Las escasas ínfulas pedagógicas que alguna vez supo tener su madre habían desaparecido totalmente frente a este animalito del Señor. Su extrema veteranía en el tema la había llevado a un desinterés absoluto por el crío, adobado con arrebatos de idolatría inexplicables y una perversa tendencia a reírse cuando la ocasión sugería exactamente lo contrario. He aquí a la típica madre cuarentona mezcla de abuela prematura con ovulación tardía.
No contribuía a la mejor hechura del diminuto vándalo la influencia evidente de hermanos mayores que, como también es folklore, suelen deslizarse desde una pedagogía espartana a los extremos vicios del hedonismo. Entre ellos siempre hay uno a quien se le da por enseñarle a saludar cual un cortesano del siglo XV, mientras otro le inculca que lo mejor que se puede hacer con una anciana es pasarla a cuchillo.
Un tercero le enseña los rudimentos del karate mientras las hermanas mujeres, en los momentos en que no quieren desnucarlo, lo vuelven un presumido total alabándole las pestañas y festejándole sus monerías más ruines.

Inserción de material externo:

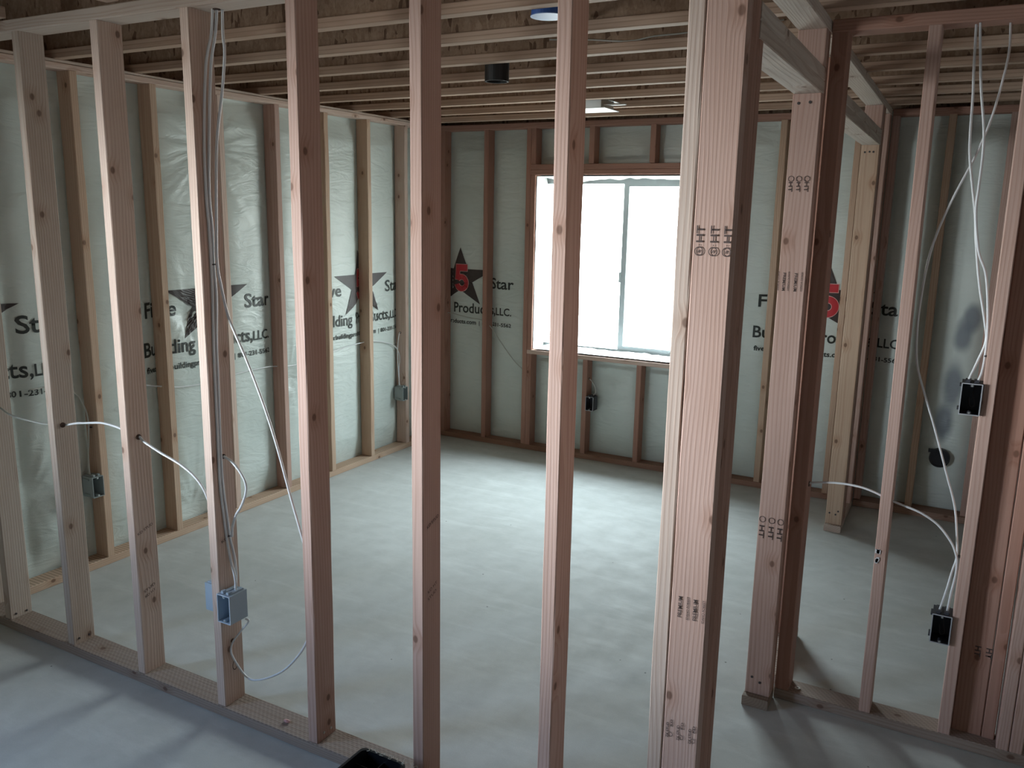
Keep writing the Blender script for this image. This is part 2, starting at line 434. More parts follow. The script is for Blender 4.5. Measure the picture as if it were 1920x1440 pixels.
# ------------------------------------------------------------------ setting
struct(box('floor', (-3.6, -4.6, -0.12), (3.0, 3.95, 0.0), SLAB))
struct(box('ceiling', (-3.6, -4.6, 2.546), (3.0, 3.95, 2.566), OSB))
def holed_wall(name, axis, p0, p1, a0, a1, z0, z1, ha0=None, ha1=None, hz0=None, hz1=None, mat=WALLC):
    bm = bmesh.new()
    def put(u0, u1, w0, w1):
        if axis == 'Y': bm_box(bm, (u0, p0, w0), (u1, p1, w1))
        else: bm_box(bm, (p0, u0, w0), (p1, u1, w1))
    if ha0 is None: put(a0, a1, z0, z1)
    else:
        put(a0, ha0, z0, z1); put(ha1, a1, z0, z1); put(ha0, ha1, z0, hz0); put(ha0, ha1, hz1, z1)
    return struct(from_bm(name, bm, mat))
holed_wall('wall_back', 'Y', 3.68, 3.92, -3.6, 3.0, 0.0, 2.545, -2.335, -1.0, 0.695, 1.95)
holed_wall('wall_left', 'X', -3.45, -3.21, -4.54, 3.68, 0.0, 2.545, -2.61, -1.39, 0.75, 1.97)
holed_wall('wall_left_added_jamb', 'X', -3.21, -3.15, -4.30, -1.0, 0.0, 2.30, -2.61, -1.39, 0.75, 1.97)  # unseen, added to deepen the side window recess and cut grazing light
holed_wall('wall_right', 'X', 2.70, 2.94, -4.54, 3.68, 0.0, 2.545)
holed_wall('wall_front', 'Y', -4.54, -4.30, -3.21, 2.70, 0.0, 2.545)

# ---- printed vinyl insulation blankets, billowing between the studs
LSTUD = [0.607 + 0.4064*j for j in range(7)]
PINS_L = [(1.405, 2.007, 0.36, 0.022), (1.197, 1.149, 0.17, 0.022), (1.202, 0.09, 0.30, 0.030), (1.952, 0.70, 0.22, 0.018), (0.307, 0.423, 0.25, 0.018), (2.69, 1.02, 0.16, 0.016)]
PINS_B = [(-1.66, 0.60, 0.20, 0.020), (-2.893, 1.17, 0.09, 0.012), (0.40, 0.47, 0.14, 0.014), (-0.42, 1.5, 0.25, 0.015)]
def folds(u, z, pins):
    d = 0.0
    for i, (pu, pz, rad, dep) in enumerate(pins):
        r = math.hypot(u-pu, z-pz)
        if r < rad*2.6:
            th = math.atan2(z-pz, u-pu)
            env = math.exp(-(r/rad)**2)
            d -= dep*math.exp(-(r/(rad*0.35))**2)
            n = noise.noise(Vector((math.cos(th)*4.6+i*9, math.sin(th)*4.6, r*1.2)))*0.8 + noise.noise(Vector((math.cos(th)*11+i*5, math.sin(th)*11, r*2.0)))
            d += 0.0062*env*min(1, r/0.06)*n
    return d
def bays(u, studs):
    lo, hi = -99.0, 99.0
    for s in studs:
        if s <= u: lo = max(lo, s+0.038)
        else: hi = min(hi, s)
    if lo < -50 or hi > 50: return 0.6
    t = (u-lo)/(hi-lo); t = min(1, max(0, t))
    return 1-abs(2*t-1)**4
LS = [-0.95, -0.6, -0.02, 0.26] + LSTUD + [3.47]
def left_x(y, z):
    edge = min(1.0, max(0.0, (z-0.03)/0.16))*min(1.0, max(0.0, (2.245-z)/0.12))
    b = bays(y, LS)
    n = noise.noise(Vector((y*2.1, z*1.4, 3.7)))*0.008 + noise.noise(Vector((y*5.5+1.7*z, z*8.5, 1.2)))*0.0035
    return -3.1315 + 0.033*b*edge + (n + folds(y, z, PINS_L))*b*edge
BS = [-3.034, -2.668, -2.328, -2.291, -1.852, -1.449, -1.040, -1.003, -0.634, -0.215, -0.030, 0.252, 0.545, 0.98, 1.45]
def back_y(x, z):
    edge = min(1.0, max(0.0, (z-0.03)/0.16))*min(1.0, max(0.0, (2.245-z)/0.12))
    b = bays(x, BS)
    n = noise.noise(Vector((x*2.1, z*1.4, 9.3)))*0.007 + noise.noise(Vector((x*5.0-1.2*z, z*7.5, 6.2)))*0.003
    y = 3.5835 - 0.024*b*edge - (n + folds(x, z, PINS_B))*b*edge
    if -2.36 < x < -0.93 and (1.90 < z < 2.07 or 0.66 < z < 0.79): y = max(y, 3.583)
    return max(y, 3.583) if x < -2.98 else y
def blanket(name, fn, u0, u1, z0, z1, step, skip=None, mat=None):
    nu, nz = int((u1-u0)/step), int((z1-z0)/step)
    vs = []; fs = []
    for j in range(nz+1):
        for i in range(nu+1): vs.append(fn(u0+(u1-u0)*i/nu, z0+(z1-z0)*j/nz))
    for j in range(nz):
        for i in range(nu):
            u = u0+(u1-u0)*(i+.5)/nu; z = z0+(z1-z0)*(j+.5)/nz
            if skip and skip(u, z): continue
            a = j*(nu+1)+i; fs.append((a, a+1, a+nu+2, a+nu+1))
    bm = bmesh.new()
    bv = [bm.verts.new(v) for v in vs]
    for f in fs: bm.faces.new([bv[i] for i in f])
    for v in list(bm.verts):
        if not v.link_faces: bm.verts.remove(v)
    me = bpy.data.meshes.new(name); bm.to_mesh(me); bm.free()
    for p in me.polygons: p.use_smooth = True
    return link(name, me, mat or VINYL)
lb = blanket('insulation_blanket', lambda y, z: (left_x(y, z), y, z), -0.95, 3.545, 0.005, 2.30, 0.0115)
tag(lb, 'pale green vinyl insulation blanket with printed lettering on the long left wall', 'insulation', 'vinyl faced insulation blankets')
bb = blanket('insulation_blanket', lambda x, z: (x, back_y(x, z), z), -3.09, 1.50, 0.005, 2.30, 0.0125,
             lambda x, z: -2.27 < x < -1.03 and 0.715 < z < 1.975, VINYL_B)
tag(bb, 'grey shaded vinyl insulation blanket on the wall round the window', 'insulation', 'vinyl faced insulation blankets')

def logo(carrier, centre, place, lim=-9.0, shift=0.0):
    """The printed mark: a dark star with a red numeral between two words, then two lines of lettering."""
    root = empty('printed_logo'); root.parent = carrier
    def put(name, bm, mat, du, dz, lift):
        bend(bm, lambda a, b: place(centre+du+a, dz+b, lift))
        bmesh.ops.delete(bm, geom=[v for v in bm.verts if v.co.x < lim], context='VERTS')
        if not bm.faces: bm.free(); return None
        return from_bm(name, bm, mat, root)
    # star with squashed proportions
    out = [(0, 1.440), (0.272, 1.281), (0.172, 1.026), (-0.172, 1.026), (-0.272, 1.281)]
    c = Vector((0, 1.2107)); inn = []
    def isect(a, b, c_, d):
        a, b, c_, d = map(Vector, (a, b, c_, d)); r = b-a; s = d-c_
        t = ((c_-a).x*s.y-(c_-a).y*s.x)/(r.x*s.y-r.y*s.x); return a+r*t
    for i in range(5):
        inn.append(isect(out[i], out[(i+2) % 5], out[(i+1) % 5], out[(i-1) % 5]))
    ring = []
    for i in range(5): ring += [Vector(out[i]), inn[i]]
    bm = bmesh.new()
    cv = bm.verts.new((c.x, c.y, 0)); rv = [bm.verts.new((p.x, p.y, 0)) for p in ring]
    for i in range(10): bm.faces.new((cv, rv[i], rv[(i+1) % 10]))
    for _ in range(5):
        es = [e for e in bm.edges if e.calc_length() > 0.02]
        if not es: break
        bmesh.ops.subdivide_edges(bm, edges=es, cuts=1, use_grid_fill=True)
        bmesh.ops.triangulate(bm, faces=[f for f in bm.faces if len(f.verts) > 4])
    put('star', bm, PRINT_STAR, 0, 0, 0.003)
    # numeral: a fat outline and a smaller fill
    def five(g):
        import itertools
        pts = [(0.110+g, 0.196+g), (0.012-g, 0.196+g), (0.004-g, 0.088-g*0.4)]
        cx, cy, ro = 0.060, 0.060, 0.060+g
        lower = []
        for k in range(19):
            a = math.radians(118 - k*(298/18))
            lower.append((cx+ro*1.03*math.cos(a), cy+ro*math.sin(a)))
        inner = []
        ri = 0.026-g
        for k in range(13):
            a = math.radians(-180 + k*(320/12))
            inner.append((cx+ri*math.cos(a), cy+ri*math.sin(a)))
        return pts, lower, inner
    def numeral(g, name, mat, lift):
        bm = bmesh.new()
        def quad(p): bm.faces.new([bm.verts.new((x, y, 0)) for x, y in p])
        quad([(0.010-g, 0.150-g), (0.112+g, 0.150-g), (0.112+g, 0.198+g), (0.012-g, 0.198+g)])
        quad([(0.004-g, 0.086-g), (0.042+g, 0.086-g), (0.046+g, 0.152), (0.010-g, 0.152)])
        cx, cy, n = 0.060, 0.062, 30
        ro, ri = 0.062+g, 0.025-g
        a0, a1 = math.radians(150), math.radians(-165)
        prev = None
        for k in range(n+1):
            a = a0+(a1-a0)*k/n
            p = ((cx+ro*math.cos(a), cy+ro*1.02*math.sin(a)), (cx+ri*math.cos(a), cy+ri*math.sin(a)))
            if prev: quad([prev[0], p[0], p[1], prev[1]])
            prev = p
        bmesh.ops.subdivide_edges(bm, edges=[e for e in bm.edges if e.calc_length() > 0.025], cuts=2, use_grid_fill=True)
        put(name, bm, mat, -0.050+shift, 1.116, lift)
    numeral(0.0035, 'numeral_outline', PRINT_PINK, 0.0045)
    numeral(0.0, 'numeral', PRINT_RED, 0.006)
    for body, u0, u1, z, h in (('Five', -0.400, -0.210, 1.152, 0.080), ('Star', 0.250, 0.455, 1.150, 0.080),
                               ('Building', -0.420, -0.105, 0.958, 0.076), ('Products,', -0.058, 0.300, 0.958, 0.076), ('LLC.', 0.306, 0.440, 0.958, 0.056),
                               ('fivestarbuildingproducts.com', -0.409, 0.140, 0.874, 0.032), ('|', 0.166, 0.170, 0.874, 0.028), ('801-231-5562', 0.190, 0.440, 0.874, 0.027)):
        bm = text_geo(body, u1-u0, h, bold=0.016 if h > 0.05 else 0.022)
        put('lettering', bm, PRINT_BLACK, u0, z, 0.003)
    return root
for cy in (0.066, 1.356, 2.640):
    logo(lb, cy, lambda u, z, l: (left_x(u, z)+l, u, z), shift=-0.035 if cy == 1.356 else 0.0)
for cx in (-2.903, -0.302):
    logo(bb, cx, lambda u, z, l: (u, back_y(u, z)-l, z), -3.085)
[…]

En fin, ese era el cuadro de situación, así que comprendí que nada bueno podría esperar de la madre y cualquier hecatombe podría devenir del niño.
Reconocimiento de campo
El monstruito tomó posesión de la casa dándose a una devastadora inspección. De una de las piezas salió corriendo el gato y de otra asomó mi hijo con ojos desorbitados; declaró irse al club, pero estaba tan alterado que casi saltó por la ventana.
Mi tierno concubino se encerró en la cocina, echó candado y desde adentro comunicó –dándose aires de marido ejemplar– que él se haría cargo de la comida. Mi hija, muy por el contrario decidió darnos una lección de cómo se trata a una criatura.
La pobre, en su inexperiencia, aún cree que los niños son como seres humanos. Al rato la bestia había destruido esta tierna convicción saliendo del baño revoleando un calzón sucio y preguntando con cara de otario: “¿Qué es esto?”. Con igual celo logró penetrar en el bunker de la cocina e inspeccionó la heladera. Sentada en el comedor, y mientras la madre me hablaba necedades, alcancé a escuchar el siguiente diálogo en la cocina:
—No tenés manteca… no tenés dulce… no tenés nada rico.
—Acá somos todos grandes.
—¿A los grandes no les gustan las cosas ricas?
—No. Los grandes tomamos lavandina y comemos jabón —la respuesta sonaba malévola.
Desapareció y volvió a los cinco minutos con la boca llena de espuma y un jabón a medio masticar en su mano.
—¿Esto te gusta, abuelo?
Mi hija, entre reproches, aconsejó un lavaje de estómago. Yo corrí a esconder la lavandina. La madre sonreía dulcemente: el niño al parecer había comido cosas infinitamente más peligrosas que esas y sin embargo lo teníamos ahí vivito y coleando.